By withdrawing here, Jesus avoided the priests and Pharisees who were seeking to seize him after the uproar caused by the raising of Lazarus. So this time in Ephraim allowed Jesus some peaceful time with his disciples before facing his passion in Jerusalem.

It was likely a time of teaching and preparation for the disciples before Jesus’ triumphal entry and final week in Jerusalem.

Six Days Before Passover

The Synoptic Gospels state that Jesus arrived in Bethany six days before the Passover (Matthew 21:1, Mark 11:1, Luke 19:29). John 12:1 also mentions that Jesus came to Bethany six days before the Passover.

While John doesn’t specify when Jesus arrived here, it was likely after his stay in Ephraim mentioned in John 11. So Jesus returned to Bethany from Ephraim sometime shortly before his triumphal entry. He likely stayed in the home of Martha, Mary, and Lazarus again.

Bethany was close enough to go in and out of Jerusalem easily. Staying here allowed Jesus some peaceful time with friends as he prepared for the climactic events of Passion Week.

The Fifth Rest – Praying in Gethsemane

The Last Supper

The fifth time Jesus rested is described in the Gospel of Matthew during the Passion week, after celebrating the Last Supper with his disciples on the night before his crucifixion. The Last Supper is an important event where Jesus shared his final meal with his 12 disciples before his death and resurrection.

He foretold his betrayal by one of his disciples and instituted the Eucharist, also known as the Lord’s Supper or Communion (Matthew 26:26-29). This somber meal represented Jesus’ sacrificial death on behalf of humanity.

Jesus Prays in Agony

After the Last Supper, Jesus went with his disciples to the Garden of Gethsemane to pray. Despite the emotional weight of his impending death, Jesus selflessly prayed for God’s will to be done (Matthew 26:36-46). For the fifth time recorded in Scripture, Jesus rested and communed with God.

Although Jesus was fully divine, he was also fully human. He experienced the full range of human emotions, including sorrow and distress. In an amazing display of submission, Jesus surrendered his will to follow God’s plan for salvation.

The Gospel of Luke provides additional details, describing how Jesus prayed so fervently that his sweat became like drops of blood (Luke 22:39-46). The intense spiritual battle Jesus faced in Gethsemane highlights his humanity and obedience.

This was likely an excruciating experience both emotionally and physically for Jesus.

The Betrayal and Arrest

After time in prayer, Jesus’ disciple Judas arrived with soldiers to arrest him. This represented the betrayal Jesus foretold at the Last Supper. The soldiers took Jesus before the Sanhedrin and Pilate to be tried and crucified (Matthew 26:47-56).

Despite having the power as the Son of God, Jesus did not resist arrest. He remained obedient to God’s plan that he atone for the sins of mankind.

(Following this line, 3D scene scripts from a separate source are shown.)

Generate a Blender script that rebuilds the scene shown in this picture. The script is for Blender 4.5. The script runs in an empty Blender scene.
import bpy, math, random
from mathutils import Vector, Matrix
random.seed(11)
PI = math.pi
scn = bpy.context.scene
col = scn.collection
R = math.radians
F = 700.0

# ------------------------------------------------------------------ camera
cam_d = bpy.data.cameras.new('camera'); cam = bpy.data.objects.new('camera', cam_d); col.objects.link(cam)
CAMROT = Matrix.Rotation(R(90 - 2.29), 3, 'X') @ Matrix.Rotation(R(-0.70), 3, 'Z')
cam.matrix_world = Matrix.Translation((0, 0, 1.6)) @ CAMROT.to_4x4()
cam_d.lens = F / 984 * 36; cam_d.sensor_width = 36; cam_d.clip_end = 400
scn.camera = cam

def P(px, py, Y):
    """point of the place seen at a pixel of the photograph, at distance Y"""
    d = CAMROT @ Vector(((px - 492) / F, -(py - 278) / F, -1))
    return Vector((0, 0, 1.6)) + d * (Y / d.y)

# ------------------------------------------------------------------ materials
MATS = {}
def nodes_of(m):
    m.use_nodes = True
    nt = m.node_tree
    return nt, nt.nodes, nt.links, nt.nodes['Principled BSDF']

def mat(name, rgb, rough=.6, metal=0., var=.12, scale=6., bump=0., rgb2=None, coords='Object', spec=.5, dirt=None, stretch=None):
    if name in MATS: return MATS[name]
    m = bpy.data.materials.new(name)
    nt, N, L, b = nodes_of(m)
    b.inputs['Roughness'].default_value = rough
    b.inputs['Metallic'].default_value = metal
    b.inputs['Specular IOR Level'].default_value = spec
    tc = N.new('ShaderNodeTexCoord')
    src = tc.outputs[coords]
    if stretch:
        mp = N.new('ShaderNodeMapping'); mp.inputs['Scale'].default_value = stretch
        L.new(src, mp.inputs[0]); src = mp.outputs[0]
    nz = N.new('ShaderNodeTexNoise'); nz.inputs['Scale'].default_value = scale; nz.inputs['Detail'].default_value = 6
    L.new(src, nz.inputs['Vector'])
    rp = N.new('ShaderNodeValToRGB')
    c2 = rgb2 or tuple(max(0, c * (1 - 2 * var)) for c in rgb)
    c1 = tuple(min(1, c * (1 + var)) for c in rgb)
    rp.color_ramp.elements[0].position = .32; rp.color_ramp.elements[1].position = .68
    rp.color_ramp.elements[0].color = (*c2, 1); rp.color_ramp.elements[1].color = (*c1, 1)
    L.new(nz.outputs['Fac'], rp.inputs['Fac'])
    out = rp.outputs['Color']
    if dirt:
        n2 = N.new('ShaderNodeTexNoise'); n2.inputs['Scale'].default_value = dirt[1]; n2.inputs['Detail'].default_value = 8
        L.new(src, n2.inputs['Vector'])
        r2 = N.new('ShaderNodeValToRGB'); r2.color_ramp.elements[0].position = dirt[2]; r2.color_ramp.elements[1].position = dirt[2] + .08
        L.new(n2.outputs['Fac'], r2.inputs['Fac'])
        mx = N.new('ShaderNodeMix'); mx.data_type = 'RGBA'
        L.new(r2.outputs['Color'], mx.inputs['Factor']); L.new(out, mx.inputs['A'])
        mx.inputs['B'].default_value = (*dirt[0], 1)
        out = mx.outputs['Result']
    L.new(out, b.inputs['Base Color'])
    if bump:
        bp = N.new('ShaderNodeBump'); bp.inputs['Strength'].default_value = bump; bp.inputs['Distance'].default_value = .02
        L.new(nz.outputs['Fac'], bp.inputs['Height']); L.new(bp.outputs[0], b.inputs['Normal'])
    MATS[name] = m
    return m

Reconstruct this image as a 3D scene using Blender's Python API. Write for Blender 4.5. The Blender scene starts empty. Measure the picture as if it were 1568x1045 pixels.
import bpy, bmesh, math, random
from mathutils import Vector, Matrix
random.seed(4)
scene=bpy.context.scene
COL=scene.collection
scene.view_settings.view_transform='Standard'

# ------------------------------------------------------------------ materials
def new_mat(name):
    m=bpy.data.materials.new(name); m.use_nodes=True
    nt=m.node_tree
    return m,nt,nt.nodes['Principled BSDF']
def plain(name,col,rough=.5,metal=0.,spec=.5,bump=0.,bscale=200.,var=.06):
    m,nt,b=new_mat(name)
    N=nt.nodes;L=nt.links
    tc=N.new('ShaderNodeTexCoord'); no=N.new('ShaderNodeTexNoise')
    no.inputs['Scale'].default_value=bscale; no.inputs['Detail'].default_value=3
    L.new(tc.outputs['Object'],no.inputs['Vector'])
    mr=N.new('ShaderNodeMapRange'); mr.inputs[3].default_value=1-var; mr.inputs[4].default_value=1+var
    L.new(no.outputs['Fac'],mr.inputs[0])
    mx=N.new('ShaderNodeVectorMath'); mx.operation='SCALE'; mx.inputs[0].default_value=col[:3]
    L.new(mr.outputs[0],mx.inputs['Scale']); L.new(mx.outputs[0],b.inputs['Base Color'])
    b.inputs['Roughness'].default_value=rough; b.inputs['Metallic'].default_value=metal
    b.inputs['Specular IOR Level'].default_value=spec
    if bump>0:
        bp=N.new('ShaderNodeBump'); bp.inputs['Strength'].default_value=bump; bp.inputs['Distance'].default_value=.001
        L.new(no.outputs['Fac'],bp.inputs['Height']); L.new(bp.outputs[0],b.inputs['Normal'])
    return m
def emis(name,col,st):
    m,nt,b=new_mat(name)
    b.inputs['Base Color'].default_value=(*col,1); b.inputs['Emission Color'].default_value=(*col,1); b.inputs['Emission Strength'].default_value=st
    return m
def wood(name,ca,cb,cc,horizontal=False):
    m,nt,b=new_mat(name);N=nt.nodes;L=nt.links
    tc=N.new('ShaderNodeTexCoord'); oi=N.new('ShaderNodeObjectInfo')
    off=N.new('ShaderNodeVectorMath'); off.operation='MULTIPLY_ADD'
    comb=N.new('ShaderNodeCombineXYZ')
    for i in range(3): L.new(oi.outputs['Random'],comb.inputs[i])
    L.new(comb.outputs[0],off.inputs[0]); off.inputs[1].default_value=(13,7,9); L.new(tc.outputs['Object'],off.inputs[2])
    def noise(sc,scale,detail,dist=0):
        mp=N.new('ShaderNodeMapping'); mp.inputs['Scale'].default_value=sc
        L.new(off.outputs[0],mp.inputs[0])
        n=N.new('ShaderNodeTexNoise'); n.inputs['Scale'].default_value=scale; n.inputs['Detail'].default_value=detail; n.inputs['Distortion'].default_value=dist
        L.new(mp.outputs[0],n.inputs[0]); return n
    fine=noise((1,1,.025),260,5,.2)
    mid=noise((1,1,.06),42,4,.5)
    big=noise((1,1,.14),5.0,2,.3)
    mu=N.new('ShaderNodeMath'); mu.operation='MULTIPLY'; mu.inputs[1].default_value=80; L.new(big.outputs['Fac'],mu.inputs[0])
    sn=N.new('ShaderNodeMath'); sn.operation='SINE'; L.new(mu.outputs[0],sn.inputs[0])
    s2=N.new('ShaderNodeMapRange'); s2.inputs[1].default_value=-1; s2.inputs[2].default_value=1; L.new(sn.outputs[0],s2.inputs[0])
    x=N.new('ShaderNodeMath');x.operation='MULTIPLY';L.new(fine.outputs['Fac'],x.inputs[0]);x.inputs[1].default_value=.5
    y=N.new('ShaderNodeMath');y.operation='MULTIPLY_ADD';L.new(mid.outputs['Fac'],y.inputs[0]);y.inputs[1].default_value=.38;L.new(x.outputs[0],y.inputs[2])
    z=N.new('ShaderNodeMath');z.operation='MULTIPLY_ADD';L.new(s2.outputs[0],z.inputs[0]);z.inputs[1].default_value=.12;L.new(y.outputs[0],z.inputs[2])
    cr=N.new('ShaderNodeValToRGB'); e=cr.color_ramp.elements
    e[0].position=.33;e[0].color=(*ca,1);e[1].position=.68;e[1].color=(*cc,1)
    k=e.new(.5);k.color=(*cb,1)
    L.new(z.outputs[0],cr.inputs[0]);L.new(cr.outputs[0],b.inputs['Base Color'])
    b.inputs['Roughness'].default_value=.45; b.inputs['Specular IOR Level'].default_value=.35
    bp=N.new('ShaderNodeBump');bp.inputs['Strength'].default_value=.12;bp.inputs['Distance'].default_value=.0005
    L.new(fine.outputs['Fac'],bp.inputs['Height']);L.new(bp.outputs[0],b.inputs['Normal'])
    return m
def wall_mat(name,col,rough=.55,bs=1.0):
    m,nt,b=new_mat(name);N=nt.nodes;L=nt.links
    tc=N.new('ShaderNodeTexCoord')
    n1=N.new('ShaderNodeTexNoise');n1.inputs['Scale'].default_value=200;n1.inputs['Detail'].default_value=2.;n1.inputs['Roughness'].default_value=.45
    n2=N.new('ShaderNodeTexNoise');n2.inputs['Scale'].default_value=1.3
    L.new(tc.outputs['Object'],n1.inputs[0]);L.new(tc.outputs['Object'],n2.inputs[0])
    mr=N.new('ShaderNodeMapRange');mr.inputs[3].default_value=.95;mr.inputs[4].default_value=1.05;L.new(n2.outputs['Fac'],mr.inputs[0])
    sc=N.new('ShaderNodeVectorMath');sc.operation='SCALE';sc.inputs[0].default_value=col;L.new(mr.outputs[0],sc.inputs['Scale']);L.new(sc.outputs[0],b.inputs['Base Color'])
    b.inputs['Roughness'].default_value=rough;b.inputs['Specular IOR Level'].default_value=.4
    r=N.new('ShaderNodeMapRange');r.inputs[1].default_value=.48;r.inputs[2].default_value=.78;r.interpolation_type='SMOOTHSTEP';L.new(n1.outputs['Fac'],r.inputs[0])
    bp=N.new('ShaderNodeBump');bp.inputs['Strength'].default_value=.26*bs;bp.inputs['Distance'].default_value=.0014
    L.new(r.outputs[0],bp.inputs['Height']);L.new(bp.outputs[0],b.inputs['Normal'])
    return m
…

The time Jesus spent resting and praying in the Garden of Gethsemane reminds us of the very human side of Jesus. He understands human frailties and can empathize with our human struggles (Hebrews 4:15).

Jesus’ agony in prayer and willingness to be crucified for us demonstrates God’s incredible love and sacrifice (John 3:16).


In reviewing the accounts of Jesus’ life in the Gospels, we find five distinct occasions where he paused to rest and retreat from the demands of ministry. These incidents reveal Jesus’ humanity and dependence on the Father through prayer.

Although few in number, these rests were strategic moments that equipped Jesus for the ultimate purpose of his life – sacrificing himself on the cross for our salvation.

As followers of Christ, we can learn from Jesus’ example about the importance of rest, solitude, prayer, and proper preparation for the tasks God calls us to. May we strive to regularly withdraw from the hustle of life to be refreshed and renewed in God’s presence.